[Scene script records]
▽

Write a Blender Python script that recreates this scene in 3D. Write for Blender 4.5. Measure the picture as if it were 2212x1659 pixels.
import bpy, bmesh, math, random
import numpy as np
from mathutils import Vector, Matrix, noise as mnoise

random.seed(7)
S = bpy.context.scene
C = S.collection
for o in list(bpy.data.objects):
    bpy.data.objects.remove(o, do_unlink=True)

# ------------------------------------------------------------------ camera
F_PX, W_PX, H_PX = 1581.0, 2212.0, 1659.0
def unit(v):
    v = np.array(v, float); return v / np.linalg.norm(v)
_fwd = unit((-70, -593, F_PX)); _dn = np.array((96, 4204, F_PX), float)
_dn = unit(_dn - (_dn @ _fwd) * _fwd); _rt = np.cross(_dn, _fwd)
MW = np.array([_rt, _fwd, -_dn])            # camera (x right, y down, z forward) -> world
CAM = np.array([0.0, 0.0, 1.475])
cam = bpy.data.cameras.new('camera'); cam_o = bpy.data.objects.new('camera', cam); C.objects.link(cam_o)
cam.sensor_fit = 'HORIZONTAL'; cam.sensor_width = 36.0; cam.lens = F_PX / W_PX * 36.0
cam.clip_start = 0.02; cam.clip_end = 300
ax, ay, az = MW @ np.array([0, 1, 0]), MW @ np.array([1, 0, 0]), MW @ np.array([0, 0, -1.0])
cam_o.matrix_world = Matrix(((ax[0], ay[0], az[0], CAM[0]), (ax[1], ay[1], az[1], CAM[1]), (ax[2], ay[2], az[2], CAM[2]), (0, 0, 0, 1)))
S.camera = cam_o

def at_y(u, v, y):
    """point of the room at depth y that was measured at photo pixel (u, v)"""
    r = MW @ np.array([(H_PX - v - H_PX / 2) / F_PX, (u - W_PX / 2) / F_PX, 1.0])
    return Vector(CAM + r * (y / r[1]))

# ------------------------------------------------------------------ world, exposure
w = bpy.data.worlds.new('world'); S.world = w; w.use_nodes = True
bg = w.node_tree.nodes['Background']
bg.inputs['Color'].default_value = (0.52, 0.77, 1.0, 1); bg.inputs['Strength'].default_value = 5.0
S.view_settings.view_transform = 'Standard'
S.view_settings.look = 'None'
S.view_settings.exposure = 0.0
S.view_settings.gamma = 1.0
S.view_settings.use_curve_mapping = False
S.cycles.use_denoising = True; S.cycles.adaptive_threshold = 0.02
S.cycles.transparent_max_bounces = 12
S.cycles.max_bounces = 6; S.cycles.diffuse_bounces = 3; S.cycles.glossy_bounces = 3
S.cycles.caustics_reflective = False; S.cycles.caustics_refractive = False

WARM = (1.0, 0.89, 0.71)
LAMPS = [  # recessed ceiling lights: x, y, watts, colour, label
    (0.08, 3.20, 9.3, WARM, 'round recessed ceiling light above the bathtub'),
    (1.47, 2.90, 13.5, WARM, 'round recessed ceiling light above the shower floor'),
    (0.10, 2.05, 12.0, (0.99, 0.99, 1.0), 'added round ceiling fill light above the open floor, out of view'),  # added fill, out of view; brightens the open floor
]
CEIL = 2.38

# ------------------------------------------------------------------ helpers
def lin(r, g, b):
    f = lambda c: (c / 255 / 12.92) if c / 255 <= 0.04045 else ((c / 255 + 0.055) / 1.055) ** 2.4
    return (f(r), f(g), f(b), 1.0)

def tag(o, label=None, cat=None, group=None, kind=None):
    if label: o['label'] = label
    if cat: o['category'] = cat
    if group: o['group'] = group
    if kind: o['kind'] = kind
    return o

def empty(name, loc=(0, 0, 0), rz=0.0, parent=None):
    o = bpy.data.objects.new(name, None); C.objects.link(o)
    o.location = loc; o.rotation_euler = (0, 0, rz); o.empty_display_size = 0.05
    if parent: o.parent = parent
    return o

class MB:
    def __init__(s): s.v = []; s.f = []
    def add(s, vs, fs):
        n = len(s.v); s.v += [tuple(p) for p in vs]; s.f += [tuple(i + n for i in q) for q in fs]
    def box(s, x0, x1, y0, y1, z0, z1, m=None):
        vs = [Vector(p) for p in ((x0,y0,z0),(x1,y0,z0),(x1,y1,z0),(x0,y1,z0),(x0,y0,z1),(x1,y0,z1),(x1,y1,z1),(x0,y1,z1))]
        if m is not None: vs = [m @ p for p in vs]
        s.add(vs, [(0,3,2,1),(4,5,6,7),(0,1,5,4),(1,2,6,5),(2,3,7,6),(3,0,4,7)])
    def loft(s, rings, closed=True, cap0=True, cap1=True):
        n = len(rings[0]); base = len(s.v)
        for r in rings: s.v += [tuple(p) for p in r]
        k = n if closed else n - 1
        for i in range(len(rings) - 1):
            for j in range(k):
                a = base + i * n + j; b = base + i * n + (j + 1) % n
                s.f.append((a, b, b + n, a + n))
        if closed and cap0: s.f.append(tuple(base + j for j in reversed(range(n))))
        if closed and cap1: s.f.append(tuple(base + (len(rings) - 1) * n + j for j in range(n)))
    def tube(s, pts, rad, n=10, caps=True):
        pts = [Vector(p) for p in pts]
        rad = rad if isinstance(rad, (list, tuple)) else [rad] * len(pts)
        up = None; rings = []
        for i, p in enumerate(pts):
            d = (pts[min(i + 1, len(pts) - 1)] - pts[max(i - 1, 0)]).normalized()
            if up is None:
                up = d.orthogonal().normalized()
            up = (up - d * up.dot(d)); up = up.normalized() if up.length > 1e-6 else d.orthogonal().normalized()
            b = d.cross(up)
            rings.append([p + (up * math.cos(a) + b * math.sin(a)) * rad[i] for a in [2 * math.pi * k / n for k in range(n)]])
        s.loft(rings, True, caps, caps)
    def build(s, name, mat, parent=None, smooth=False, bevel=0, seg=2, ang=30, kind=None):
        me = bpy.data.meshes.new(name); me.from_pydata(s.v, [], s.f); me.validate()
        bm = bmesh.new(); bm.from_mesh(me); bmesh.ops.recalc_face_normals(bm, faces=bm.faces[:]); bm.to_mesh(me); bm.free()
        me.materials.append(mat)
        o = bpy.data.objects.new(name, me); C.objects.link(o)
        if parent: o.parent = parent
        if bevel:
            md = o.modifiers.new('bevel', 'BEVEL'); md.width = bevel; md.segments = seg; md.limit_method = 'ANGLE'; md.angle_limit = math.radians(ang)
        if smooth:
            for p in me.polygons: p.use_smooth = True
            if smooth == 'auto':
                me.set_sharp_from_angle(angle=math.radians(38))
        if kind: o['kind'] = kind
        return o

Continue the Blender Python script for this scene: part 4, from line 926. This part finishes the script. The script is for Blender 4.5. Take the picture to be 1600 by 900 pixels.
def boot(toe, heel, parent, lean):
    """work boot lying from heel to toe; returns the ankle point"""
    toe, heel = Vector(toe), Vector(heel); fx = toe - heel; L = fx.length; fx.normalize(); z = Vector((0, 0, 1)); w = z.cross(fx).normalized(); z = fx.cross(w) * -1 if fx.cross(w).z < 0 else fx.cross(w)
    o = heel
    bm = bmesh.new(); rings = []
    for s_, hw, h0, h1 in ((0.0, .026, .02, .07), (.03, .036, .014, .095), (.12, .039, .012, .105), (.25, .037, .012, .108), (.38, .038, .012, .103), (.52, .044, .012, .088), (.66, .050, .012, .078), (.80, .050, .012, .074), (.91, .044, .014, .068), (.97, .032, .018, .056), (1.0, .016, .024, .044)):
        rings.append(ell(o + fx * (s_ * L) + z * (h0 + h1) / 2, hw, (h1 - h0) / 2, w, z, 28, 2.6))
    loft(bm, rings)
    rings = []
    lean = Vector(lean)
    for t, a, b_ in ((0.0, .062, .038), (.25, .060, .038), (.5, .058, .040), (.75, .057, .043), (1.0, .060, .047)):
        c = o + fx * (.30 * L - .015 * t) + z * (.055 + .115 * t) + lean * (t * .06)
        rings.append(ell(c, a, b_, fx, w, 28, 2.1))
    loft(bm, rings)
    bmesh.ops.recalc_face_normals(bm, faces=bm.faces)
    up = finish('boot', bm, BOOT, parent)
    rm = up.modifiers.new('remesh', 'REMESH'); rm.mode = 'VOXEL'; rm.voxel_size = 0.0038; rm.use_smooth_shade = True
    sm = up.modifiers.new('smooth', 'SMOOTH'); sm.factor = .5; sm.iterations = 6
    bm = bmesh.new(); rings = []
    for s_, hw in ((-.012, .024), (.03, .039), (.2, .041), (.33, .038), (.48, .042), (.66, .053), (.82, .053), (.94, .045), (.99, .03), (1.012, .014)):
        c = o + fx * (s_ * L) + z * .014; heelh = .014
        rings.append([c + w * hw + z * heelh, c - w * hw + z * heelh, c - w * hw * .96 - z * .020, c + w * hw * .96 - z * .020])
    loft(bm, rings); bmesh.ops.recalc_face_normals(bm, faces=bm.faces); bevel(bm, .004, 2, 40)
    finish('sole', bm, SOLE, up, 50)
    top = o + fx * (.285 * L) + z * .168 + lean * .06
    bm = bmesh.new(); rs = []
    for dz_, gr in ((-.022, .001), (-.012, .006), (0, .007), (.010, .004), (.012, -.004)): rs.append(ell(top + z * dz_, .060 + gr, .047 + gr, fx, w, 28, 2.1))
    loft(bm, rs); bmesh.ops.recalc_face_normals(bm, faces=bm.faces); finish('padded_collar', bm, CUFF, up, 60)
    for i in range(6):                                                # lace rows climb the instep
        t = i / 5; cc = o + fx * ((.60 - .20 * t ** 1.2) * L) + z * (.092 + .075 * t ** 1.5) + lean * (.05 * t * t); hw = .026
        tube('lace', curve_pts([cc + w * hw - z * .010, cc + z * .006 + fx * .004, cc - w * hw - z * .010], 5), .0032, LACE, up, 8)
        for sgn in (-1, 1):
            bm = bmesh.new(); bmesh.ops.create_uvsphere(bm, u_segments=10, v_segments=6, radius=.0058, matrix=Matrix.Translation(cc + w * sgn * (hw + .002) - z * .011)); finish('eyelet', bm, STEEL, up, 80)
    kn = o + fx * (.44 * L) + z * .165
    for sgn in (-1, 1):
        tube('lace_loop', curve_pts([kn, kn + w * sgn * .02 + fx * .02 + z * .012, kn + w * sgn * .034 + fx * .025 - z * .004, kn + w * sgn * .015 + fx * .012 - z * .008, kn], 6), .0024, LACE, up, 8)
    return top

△

Set down exactly the lines that begin the records and continue through the line bearing "return Vector(CAM + r * (y / r[1]))"; include both ends.

### Exercise result
Write a Blender Python script that recreates this scene in 3D. Write for Blender 4.5. Measure the picture as if it were 2212x1659 pixels.
import bpy, bmesh, math, random
import numpy as np
from mathutils import Vector, Matrix, noise as mnoise

random.seed(7)
S = bpy.context.scene
C = S.collection
for o in list(bpy.data.objects):
    bpy.data.objects.remove(o, do_unlink=True)

# ------------------------------------------------------------------ camera
F_PX, W_PX, H_PX = 1581.0, 2212.0, 1659.0
def unit(v):
    v = np.array(v, float); return v / np.linalg.norm(v)
_fwd = unit((-70, -593, F_PX)); _dn = np.array((96, 4204, F_PX), float)
_dn = unit(_dn - (_dn @ _fwd) * _fwd); _rt = np.cross(_dn, _fwd)
MW = np.array([_rt, _fwd, -_dn])            # camera (x right, y down, z forward) -> world
CAM = np.array([0.0, 0.0, 1.475])
cam = bpy.data.cameras.new('camera'); cam_o = bpy.data.objects.new('camera', cam); C.objects.link(cam_o)
cam.sensor_fit = 'HORIZONTAL'; cam.sensor_width = 36.0; cam.lens = F_PX / W_PX * 36.0
cam.clip_start = 0.02; cam.clip_end = 300
ax, ay, az = MW @ np.array([0, 1, 0]), MW @ np.array([1, 0, 0]), MW @ np.array([0, 0, -1.0])
cam_o.matrix_world = Matrix(((ax[0], ay[0], az[0], CAM[0]), (ax[1], ay[1], az[1], CAM[1]), (ax[2], ay[2], az[2], CAM[2]), (0, 0, 0, 1)))
S.camera = cam_o

def at_y(u, v, y):
    """point of the room at depth y that was measured at photo pixel (u, v)"""
    r = MW @ np.array([(H_PX - v - H_PX / 2) / F_PX, (u - W_PX / 2) / F_PX, 1.0])
    return Vector(CAM + r * (y / r[1]))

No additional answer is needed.